What I hope is that other beginners will find their way to this page, and take a little solace in my stumbling. If selling books online is for you, it won’t let you go. If it’s not, I bet you can guess what my advice to you would be.

Start something else.


Turn-Key

May 2nd, 2007

When my former and I went to France, longer ago than you’d think, we used both our brains and a combined 15 years of French language classes to decipher the train schedule from Paris to Chickenville (Bourge en Bresse is famous for poulet). We proceeded to the correct track, boarded the sleek TGV, and prepared to settle in for the quickest 500 land miles ever. Imagine our surprise when, minutes before departure, 2 genteel North African women informed us we were in their seats. Non, non, we said, pointing to our reserved tickets. With genuine concern, they looked at each other, looked at us, and pointed to the error we’d made. Right track, wrong tunnel. We had 5 minutes to make our train, about 2 city blocks away, and we ran like mad.

In those few seconds, transiting between smug certainty and utter bewilderment, I made a tremendous discovery. French works. Say the secret word, and a waiter will indeed bring you a cup of steaming hot rocket fuel, whether he likes you or not. Sit in someone else’s seat on train, and you will learn that ma and mon really do mean MINE. I realized that I had endured years of repetitious language drills, while secretly believing it was all just a hoax. “No one,” I had, apparently, thought, “really talks this way. If I ever get to France, not one of these words will work.”

Last Friday, I got an e-mail that brought me back to that moment of discovery. “Why is Amazon e-mailing me?” I wondered, as I scanned my inbox, “Did I do something wrong?” (This is what I always think.) Then I saw it. “Sold!” “Ship Now!”

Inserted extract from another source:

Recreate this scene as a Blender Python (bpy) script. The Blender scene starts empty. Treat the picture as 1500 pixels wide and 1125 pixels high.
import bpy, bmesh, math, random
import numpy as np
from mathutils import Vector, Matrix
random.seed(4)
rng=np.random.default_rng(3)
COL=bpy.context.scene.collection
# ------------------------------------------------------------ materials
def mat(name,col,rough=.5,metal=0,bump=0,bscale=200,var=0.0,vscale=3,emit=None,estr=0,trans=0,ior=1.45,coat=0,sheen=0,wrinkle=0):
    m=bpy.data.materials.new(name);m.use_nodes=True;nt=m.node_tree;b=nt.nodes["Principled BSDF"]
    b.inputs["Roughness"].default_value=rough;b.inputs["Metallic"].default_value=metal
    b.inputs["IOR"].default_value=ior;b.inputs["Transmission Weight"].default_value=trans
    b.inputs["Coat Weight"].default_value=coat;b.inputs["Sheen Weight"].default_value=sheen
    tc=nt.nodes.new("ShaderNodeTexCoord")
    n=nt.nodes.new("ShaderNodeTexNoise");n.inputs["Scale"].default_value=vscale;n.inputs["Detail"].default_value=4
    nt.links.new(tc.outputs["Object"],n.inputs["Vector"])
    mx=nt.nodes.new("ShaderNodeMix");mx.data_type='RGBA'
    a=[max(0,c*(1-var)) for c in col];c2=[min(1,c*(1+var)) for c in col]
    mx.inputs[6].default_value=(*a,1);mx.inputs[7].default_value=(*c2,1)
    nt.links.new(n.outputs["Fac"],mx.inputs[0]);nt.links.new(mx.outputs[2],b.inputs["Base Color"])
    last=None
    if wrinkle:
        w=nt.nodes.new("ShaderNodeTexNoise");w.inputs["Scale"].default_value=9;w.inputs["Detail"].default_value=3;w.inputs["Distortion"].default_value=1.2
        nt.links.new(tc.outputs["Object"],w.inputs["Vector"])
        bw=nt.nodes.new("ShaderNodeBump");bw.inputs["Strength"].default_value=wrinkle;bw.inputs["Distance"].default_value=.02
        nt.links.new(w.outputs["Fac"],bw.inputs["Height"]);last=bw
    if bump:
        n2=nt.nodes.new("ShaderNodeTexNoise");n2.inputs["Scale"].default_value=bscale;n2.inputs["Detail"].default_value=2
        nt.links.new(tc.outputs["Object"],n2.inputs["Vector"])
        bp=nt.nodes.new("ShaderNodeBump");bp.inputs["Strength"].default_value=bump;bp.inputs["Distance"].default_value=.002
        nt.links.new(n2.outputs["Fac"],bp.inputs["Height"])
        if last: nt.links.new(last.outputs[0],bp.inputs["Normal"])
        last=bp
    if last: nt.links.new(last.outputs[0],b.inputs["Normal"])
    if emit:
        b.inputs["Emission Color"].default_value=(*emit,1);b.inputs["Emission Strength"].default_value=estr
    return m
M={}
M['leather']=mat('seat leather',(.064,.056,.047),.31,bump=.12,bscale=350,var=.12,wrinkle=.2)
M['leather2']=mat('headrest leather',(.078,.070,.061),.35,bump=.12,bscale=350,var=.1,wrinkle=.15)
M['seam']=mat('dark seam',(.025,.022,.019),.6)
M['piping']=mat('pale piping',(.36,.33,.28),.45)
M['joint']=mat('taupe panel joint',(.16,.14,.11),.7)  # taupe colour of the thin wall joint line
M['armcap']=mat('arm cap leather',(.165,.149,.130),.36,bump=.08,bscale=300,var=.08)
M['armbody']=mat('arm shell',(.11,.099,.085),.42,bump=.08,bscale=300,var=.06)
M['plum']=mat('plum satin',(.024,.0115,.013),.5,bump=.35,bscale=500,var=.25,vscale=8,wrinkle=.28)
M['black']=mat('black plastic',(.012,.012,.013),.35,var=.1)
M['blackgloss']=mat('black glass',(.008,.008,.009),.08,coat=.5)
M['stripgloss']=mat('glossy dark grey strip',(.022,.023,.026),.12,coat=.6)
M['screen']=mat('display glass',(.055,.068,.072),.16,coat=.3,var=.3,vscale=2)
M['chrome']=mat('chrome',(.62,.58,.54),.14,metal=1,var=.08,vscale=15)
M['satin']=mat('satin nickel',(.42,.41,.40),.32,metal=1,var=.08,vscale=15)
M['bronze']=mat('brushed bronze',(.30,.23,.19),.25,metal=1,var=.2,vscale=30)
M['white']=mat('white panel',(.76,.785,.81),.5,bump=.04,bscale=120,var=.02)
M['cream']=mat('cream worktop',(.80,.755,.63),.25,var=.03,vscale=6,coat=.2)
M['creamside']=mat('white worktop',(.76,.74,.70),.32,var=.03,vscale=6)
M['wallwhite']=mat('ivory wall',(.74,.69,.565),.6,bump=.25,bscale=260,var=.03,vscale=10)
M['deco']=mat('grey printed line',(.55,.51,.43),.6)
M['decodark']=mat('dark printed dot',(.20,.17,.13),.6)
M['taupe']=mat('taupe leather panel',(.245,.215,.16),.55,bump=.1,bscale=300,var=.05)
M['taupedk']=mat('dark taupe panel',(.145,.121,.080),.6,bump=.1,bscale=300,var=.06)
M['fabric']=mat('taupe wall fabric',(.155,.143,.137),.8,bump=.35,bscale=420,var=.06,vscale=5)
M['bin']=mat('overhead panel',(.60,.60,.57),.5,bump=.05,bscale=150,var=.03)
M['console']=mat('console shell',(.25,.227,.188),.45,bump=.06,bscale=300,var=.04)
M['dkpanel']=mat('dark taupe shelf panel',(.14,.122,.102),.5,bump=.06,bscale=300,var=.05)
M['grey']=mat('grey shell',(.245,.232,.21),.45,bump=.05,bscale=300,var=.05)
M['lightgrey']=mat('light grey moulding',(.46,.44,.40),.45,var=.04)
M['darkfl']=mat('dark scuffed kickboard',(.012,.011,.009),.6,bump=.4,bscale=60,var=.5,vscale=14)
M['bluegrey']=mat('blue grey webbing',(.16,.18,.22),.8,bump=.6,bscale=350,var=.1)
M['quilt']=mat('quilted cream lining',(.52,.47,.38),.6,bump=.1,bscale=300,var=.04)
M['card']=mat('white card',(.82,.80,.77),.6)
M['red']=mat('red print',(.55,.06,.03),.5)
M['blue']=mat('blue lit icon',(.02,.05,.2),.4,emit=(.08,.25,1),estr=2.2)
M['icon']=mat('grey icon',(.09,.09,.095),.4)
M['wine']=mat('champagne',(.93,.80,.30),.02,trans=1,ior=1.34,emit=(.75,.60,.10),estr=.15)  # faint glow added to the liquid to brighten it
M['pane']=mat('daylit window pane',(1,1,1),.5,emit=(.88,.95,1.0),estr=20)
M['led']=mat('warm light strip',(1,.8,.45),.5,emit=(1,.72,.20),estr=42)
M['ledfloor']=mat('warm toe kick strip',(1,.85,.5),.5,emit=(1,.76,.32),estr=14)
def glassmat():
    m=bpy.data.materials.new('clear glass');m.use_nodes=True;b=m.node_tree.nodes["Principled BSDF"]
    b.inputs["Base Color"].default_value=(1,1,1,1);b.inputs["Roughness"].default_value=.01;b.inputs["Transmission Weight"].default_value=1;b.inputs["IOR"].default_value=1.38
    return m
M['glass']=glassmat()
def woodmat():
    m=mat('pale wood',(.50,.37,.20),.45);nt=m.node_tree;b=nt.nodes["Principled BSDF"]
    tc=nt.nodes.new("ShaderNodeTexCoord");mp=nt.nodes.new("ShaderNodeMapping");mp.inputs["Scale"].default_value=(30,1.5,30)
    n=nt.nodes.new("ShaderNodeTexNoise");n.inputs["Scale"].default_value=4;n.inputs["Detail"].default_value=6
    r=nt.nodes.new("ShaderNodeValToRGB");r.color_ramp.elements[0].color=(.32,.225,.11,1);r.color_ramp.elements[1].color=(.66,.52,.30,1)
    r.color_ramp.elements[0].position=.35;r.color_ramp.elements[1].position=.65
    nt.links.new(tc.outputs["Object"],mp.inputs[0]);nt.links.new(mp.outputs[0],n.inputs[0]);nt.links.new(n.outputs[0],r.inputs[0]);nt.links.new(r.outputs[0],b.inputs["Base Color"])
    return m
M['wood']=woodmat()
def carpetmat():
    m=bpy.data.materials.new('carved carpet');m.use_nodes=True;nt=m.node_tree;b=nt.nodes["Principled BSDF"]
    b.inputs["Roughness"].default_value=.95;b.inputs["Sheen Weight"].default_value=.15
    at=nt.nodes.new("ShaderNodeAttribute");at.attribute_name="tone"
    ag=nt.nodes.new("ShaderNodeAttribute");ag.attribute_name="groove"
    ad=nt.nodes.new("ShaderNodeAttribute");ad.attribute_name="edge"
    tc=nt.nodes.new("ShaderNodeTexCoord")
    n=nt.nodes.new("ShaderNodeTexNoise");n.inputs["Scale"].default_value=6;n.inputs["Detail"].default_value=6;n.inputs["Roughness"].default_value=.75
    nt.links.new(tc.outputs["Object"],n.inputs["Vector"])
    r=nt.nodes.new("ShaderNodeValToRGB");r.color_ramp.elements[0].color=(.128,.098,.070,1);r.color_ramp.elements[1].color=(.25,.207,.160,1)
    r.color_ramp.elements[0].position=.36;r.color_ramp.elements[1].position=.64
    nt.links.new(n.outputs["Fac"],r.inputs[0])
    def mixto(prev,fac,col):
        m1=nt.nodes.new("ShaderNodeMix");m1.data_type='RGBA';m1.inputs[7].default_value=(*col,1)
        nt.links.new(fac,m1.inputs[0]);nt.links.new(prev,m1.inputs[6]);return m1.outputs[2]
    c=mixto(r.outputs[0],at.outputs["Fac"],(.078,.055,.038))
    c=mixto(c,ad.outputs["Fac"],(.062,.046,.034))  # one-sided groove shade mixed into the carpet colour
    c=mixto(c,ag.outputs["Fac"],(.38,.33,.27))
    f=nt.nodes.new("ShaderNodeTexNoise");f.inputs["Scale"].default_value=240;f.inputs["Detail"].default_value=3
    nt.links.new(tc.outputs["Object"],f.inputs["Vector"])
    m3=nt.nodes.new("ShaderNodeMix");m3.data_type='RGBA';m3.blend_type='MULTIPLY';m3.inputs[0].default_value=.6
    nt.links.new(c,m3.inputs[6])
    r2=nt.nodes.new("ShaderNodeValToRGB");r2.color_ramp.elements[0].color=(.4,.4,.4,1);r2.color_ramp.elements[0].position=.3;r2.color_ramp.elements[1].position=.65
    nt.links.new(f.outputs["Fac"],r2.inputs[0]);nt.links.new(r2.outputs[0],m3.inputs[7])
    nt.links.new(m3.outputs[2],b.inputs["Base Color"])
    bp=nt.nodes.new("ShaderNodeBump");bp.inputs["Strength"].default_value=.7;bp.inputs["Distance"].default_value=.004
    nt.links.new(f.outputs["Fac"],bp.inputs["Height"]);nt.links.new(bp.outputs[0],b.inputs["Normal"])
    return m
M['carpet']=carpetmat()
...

Huh? A book? Someone bought a BOOK? From moi?

Yes, indeed, in only one week, despite my total lack of adequate inventory system, B-flute packing material, or even a how-to manual, someone ponied up for my lovely copy of Sara Midda’s book on Provence. Apparently, Amazon is NOT a hoax, any more than France is. If you list a book that someone wants, sure enough, it will be sold. And you will receive money for it. In this case, about $30 smackers.

Nothing could have surprised me more. Or scared me more. What if I hurt the book? Is Saturday a business day? Will anyone care if I mail it in that perfectly sized, scrounged box from my eBay stash? And more importantly, now what am I going to write about? During the week between listing my first books and selling my first book, I’d been making notes about my experiences in this new found venture. Notes mostly along the lines of, can this really be a viable second business for me? Can I really earn any money at it? Mmm. Riveting.

Now, of course, I’m wondering, what if this is the ONLY AMAZON BOOK I EVER SELL? So, I still have my doubts. But I can add 2 items to the very short list of things I know, for sure, in life. French works; and Amazon.com sells books. And maybe, so do I.